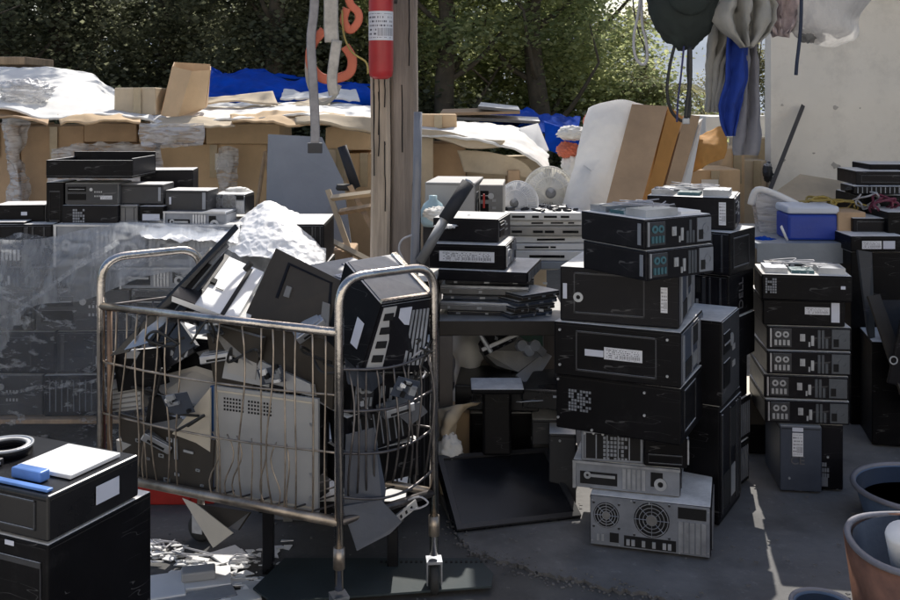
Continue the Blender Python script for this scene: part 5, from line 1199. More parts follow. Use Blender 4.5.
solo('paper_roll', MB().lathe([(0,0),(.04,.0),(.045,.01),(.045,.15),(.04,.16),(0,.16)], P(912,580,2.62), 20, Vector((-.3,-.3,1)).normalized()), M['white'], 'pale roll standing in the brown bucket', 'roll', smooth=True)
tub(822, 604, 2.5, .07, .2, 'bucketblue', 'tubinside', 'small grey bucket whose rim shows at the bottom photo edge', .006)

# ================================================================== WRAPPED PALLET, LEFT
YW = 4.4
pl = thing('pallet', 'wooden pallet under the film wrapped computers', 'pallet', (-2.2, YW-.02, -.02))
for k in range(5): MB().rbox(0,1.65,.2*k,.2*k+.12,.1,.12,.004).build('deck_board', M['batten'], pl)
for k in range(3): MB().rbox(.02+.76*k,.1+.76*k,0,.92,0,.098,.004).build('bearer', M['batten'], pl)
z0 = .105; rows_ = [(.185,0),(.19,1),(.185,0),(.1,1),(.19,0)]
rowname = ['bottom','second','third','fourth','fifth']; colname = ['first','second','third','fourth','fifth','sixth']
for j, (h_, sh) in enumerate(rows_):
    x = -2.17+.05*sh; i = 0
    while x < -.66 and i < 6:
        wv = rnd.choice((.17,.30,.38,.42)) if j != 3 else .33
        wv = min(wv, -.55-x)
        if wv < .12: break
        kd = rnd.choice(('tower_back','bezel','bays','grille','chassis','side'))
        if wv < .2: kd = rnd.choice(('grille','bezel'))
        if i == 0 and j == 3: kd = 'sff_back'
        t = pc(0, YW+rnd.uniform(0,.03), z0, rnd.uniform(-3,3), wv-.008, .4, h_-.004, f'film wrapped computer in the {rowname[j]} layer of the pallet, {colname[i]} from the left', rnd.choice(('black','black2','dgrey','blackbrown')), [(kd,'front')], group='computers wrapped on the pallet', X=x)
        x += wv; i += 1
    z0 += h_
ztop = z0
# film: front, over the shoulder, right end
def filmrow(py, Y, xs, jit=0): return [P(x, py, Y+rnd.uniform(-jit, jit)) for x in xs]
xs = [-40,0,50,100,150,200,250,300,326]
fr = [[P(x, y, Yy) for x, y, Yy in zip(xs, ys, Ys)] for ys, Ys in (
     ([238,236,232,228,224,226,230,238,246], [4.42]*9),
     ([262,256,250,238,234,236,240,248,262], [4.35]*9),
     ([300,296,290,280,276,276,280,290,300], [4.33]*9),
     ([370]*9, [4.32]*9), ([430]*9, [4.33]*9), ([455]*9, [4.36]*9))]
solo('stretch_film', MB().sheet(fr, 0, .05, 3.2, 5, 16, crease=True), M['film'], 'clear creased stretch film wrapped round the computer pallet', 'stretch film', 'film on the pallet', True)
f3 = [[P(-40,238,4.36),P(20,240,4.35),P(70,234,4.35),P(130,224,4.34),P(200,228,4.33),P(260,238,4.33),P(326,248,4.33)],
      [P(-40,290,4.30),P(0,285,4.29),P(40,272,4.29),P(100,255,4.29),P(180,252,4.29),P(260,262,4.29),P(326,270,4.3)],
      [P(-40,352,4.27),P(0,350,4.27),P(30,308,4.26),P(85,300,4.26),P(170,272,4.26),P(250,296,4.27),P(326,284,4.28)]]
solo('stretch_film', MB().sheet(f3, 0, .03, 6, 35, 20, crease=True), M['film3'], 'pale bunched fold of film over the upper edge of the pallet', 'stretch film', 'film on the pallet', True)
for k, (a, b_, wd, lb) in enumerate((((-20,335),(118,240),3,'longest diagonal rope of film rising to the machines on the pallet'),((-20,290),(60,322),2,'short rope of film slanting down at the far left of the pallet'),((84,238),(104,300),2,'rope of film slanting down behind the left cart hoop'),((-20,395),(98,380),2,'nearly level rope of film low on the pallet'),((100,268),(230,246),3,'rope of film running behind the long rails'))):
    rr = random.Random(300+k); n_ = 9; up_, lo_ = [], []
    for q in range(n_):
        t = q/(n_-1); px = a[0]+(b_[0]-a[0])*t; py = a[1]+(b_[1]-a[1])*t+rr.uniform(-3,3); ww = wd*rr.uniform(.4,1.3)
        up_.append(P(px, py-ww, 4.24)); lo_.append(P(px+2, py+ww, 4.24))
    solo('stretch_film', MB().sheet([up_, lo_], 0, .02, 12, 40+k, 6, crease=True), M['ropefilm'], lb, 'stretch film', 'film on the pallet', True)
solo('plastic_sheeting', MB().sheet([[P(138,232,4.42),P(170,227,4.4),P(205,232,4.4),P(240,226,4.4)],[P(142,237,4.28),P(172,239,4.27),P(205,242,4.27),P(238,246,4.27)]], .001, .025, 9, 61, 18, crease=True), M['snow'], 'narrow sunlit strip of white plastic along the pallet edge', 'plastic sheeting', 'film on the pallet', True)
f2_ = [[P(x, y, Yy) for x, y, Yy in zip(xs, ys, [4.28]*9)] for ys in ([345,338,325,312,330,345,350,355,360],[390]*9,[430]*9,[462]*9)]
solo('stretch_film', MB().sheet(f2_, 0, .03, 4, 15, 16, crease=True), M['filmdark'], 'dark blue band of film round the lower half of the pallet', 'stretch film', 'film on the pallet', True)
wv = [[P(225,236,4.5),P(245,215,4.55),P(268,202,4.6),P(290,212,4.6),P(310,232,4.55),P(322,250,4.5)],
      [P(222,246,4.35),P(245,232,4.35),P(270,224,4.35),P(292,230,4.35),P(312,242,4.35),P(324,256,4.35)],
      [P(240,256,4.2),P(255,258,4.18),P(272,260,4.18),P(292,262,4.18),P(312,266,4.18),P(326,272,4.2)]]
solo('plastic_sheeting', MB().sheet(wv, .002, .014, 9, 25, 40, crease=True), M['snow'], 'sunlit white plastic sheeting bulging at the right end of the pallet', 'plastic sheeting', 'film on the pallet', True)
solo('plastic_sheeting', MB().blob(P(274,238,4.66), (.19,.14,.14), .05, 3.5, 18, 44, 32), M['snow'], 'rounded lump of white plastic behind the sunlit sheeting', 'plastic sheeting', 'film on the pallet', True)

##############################

Task to carry out:
Show all lines above holding "from".

Exercise response:
Continue the Blender Python script for this scene: part 5, from line 1199. More parts follow. Use Blender 4.5.
        t = pc(0, YW+rnd.uniform(0,.03), z0, rnd.uniform(-3,3), wv-.008, .4, h_-.004, f'film wrapped computer in the {rowname[j]} layer of the pallet, {colname[i]} from the left', rnd.choice(('black','black2','dgrey','blackbrown')), [(kd,'front')], group='computers wrapped on the pallet', X=x)